Beneath it were the comments such as “so weird to hear him talking in his normal voice.” By ‘him’, of course, they meant the very, very English Hugh Laurie, whose American accent was so convincing when he auditioned for House, even the casting people didn’t realise he wasn’t from those parts.

Even for me, someone who has watched Blackadder and some scenes from Fry and Laurie, it is odd listening to Hugh’s normal voice.

But reading those comments, I felt a little bit of pride. It was an odd sense of something like patriotism, but not quite. I felt almost like I, and other British people, were lending Hugh to the Americans. We were letting them have a taste of true British style, humour and talent, and soon, we would pull it out from under their feet, just to remind them that they’re our talented actors, not theirs.

It is perhaps unthinkable that anyone could play the dry, witty, sarcastic House as well as a British actor. After all, are we not famed for that? Indeed, it has been said that people don’t always understand our sense of humour. A simple: “oh great, rain,” could be taken as though the person was genuinely happy for it to be raining. (Unlikely. We in Britain complain when it rains, and we complain when it’s 28 degrees Celsius, as it has been the last few days).

British talent is beginning to seep into the very corners of American television.
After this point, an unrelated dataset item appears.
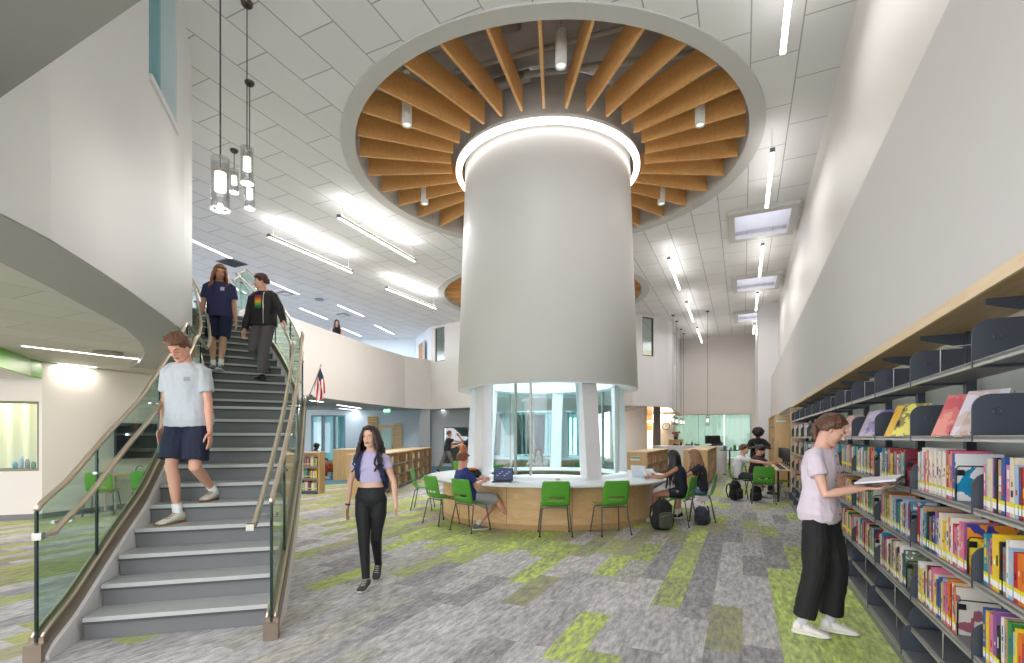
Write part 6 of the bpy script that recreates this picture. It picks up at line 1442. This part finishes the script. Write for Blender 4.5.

Whether they’re happy about it or not remains to be seen, but a number of British actors are acting in some very high-profile roles. Hugh was one of the first of this new boom, but there was Anthony Stewart-Head before him in Buffy, and currently there is Scottish-born Kelly Macdonald in Boardwalk Empire, Jaime Murray, previously of Dexter and now in Ringer, starring alongside Welshman Ioan Gruffudd. The Walking Dead stars Andrew Lincoln of Love Actually fame, Stephen Fry has popped onto Bones for some guest appearances and Game of Thrones starred Sean Bean. Even some of America’s most loved reality shows are merely the children of British ideas: both American Idol (now the X Factor) and Dancing with the Stars are Britsh imports. And Downton Abbey came away with 4 wins at the recent Emmy Awards (beaten only by Modern Family with 5 wins). And I haven’t even started on two people who are bizarrely popular in America and presumably despised by equal amounts: Simon Cowell and Piers Morgan.

The truth is, the Brits are taking over, and are being very successful too.

There is a lot of talent sitting here on our shores. Matt Smith has walked in the shoes of some incredible Doctors in Doctor Who and the BBC have started a new iPad app in Australia, similar to BBC iPlayer so those Down Under can enjoy our programmes. Our shows are being broadcast worldwide, and the BBC is one of the most respected broadcasters.

But, just as with Hugh Laurie, our great actors are only out on loan. Because although I still feel a tiny bit proud that our British stars are being so successful over the pond, I want them back in our great award-winning shows too, eventually.